The development of deep-learning-based image restoration methods has been rapid and has achieved good results. Due to the potential severe loss of information in low-quality images, the development of image restoration methods is limited. In this paper, we analyzed the limitations of diffusion models in image restoration tasks and proposed a text-guided diffusion model to overcome these limitations in an universal image restoration task. We conducted comparative experiments between the proposed method and other state-of-the-art methods. The experimental results indicate that our model demonstrates improved performance in image restoration on multiple tasks. Additionally, we anticipate the potential of using text prompts to assist image reconstruction in obtaining restoration strategies that are more in line with human visual perception.

The TIFB in ETDiffIR is designed to incorporate text prompts to assist in image restoration. The ERUNet in ETDiffIR is designed to combine text prompts and predict noise conditionally. Specifically, the TIFB utilizes a pretrained CLIP text encoder to encode the textual description corresponding to the image. This encoding is then fused with the degradation encoding obtained from the pretrained DA-CLIP image controller to generate a prompt. Finally, we use this prompt, along with a cross-attention mechanism, to assist the denoising network in obtaining satisfactory results. In the ERUNet, the efficient restoration module extracts global information for each channel and efficiently integrates spatial and channel features. We conducted related ablation experiments to elucidate the functionalities of the TIFB and ERUNet. The related experiments indicate that removing the TIFB and ERUNet leads to an increase in FID, demonstrating the importance of these two components for image restoration.

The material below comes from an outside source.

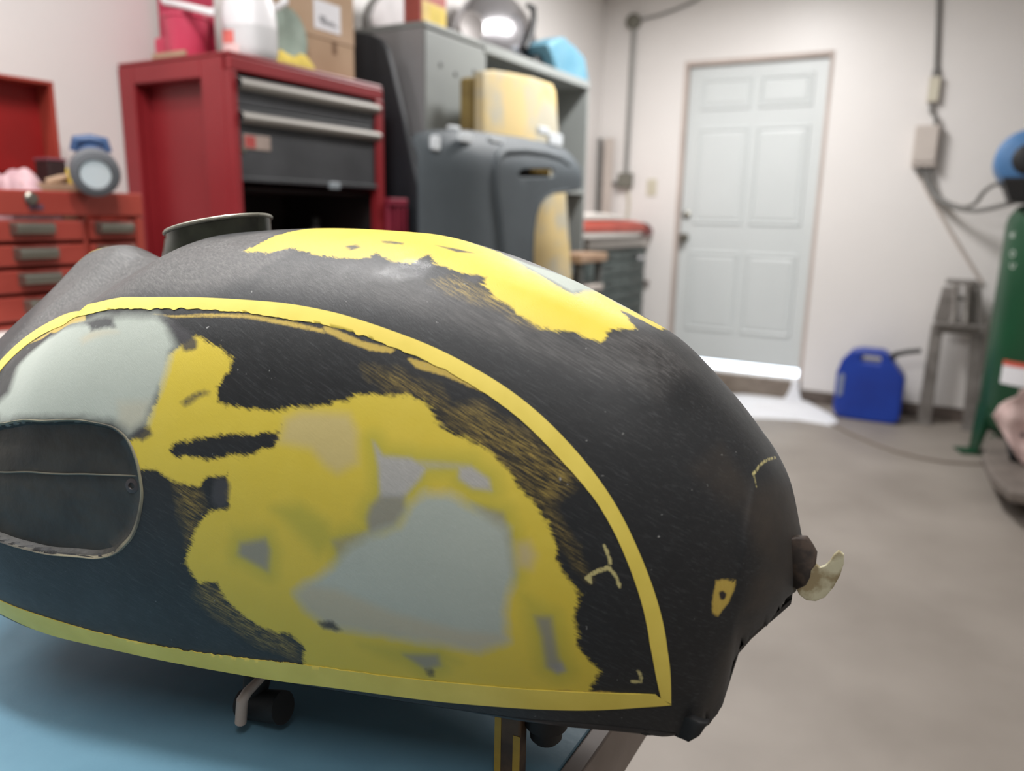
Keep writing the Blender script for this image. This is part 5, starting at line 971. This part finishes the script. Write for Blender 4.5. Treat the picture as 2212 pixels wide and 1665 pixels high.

However, our work still has some limitations. As shown in Table 1 and Table 2, the proposed method achieved competitive results across various metrics for the deraining and dehazing tasks. However, for image denoising, the proposed method performed poorly in terms of the distortion metrics, PSNR and SSIM. Following previous work [18], we set the noise $\sigma$ value to a challenging 50. While using a lower noise $\sigma$ value would indeed result in better distortion metrics, denoising large noise is more valuable for research. As a universal restoration model, our model needs to consider the universality of restoration, taking into account the characteristics of other restoration tasks. Additionally, another reason is that the diffusion process is difficult to recognize from Gaussian noise. When using diffusion models for image restoration, additional noise introduced from the Wiener process makes it difficult for the model to distinguish between the Gaussian noise that needs to be restored and the noise from the diffusion process in image denoising tasks. Additionally, due to the iterative sampling required by the diffusion model, our method lacks real-time capabilities. In this paper, we only used synthetic datasets to train the model and did not train it on real degraded datasets. Therefore, the proposed model may require additional optimization for specific use cases.

6. Conclusions

In this paper, we designed an effective diffusion probabilistic model guided by text to recover visually pleasing high-quality images from low-quality images. To achieve this, we introduced a text–image fusion module to fully exploit textual information. The text–image fusion block (TIFB) utilizes a pretrained CLIP text encoder to embed textual descriptions corresponding to the images. These embeddings are then fused with image embeddings provided by a pretrained DA-CLIP image controller. Additionally, the proposed efficient restoration U-shaped network (ERUNet) demonstrates superior performance in noise prediction compared to vanilla UNet. Our extensive experiments demonstrate that our proposed method is competitive with state-of-the-art approaches.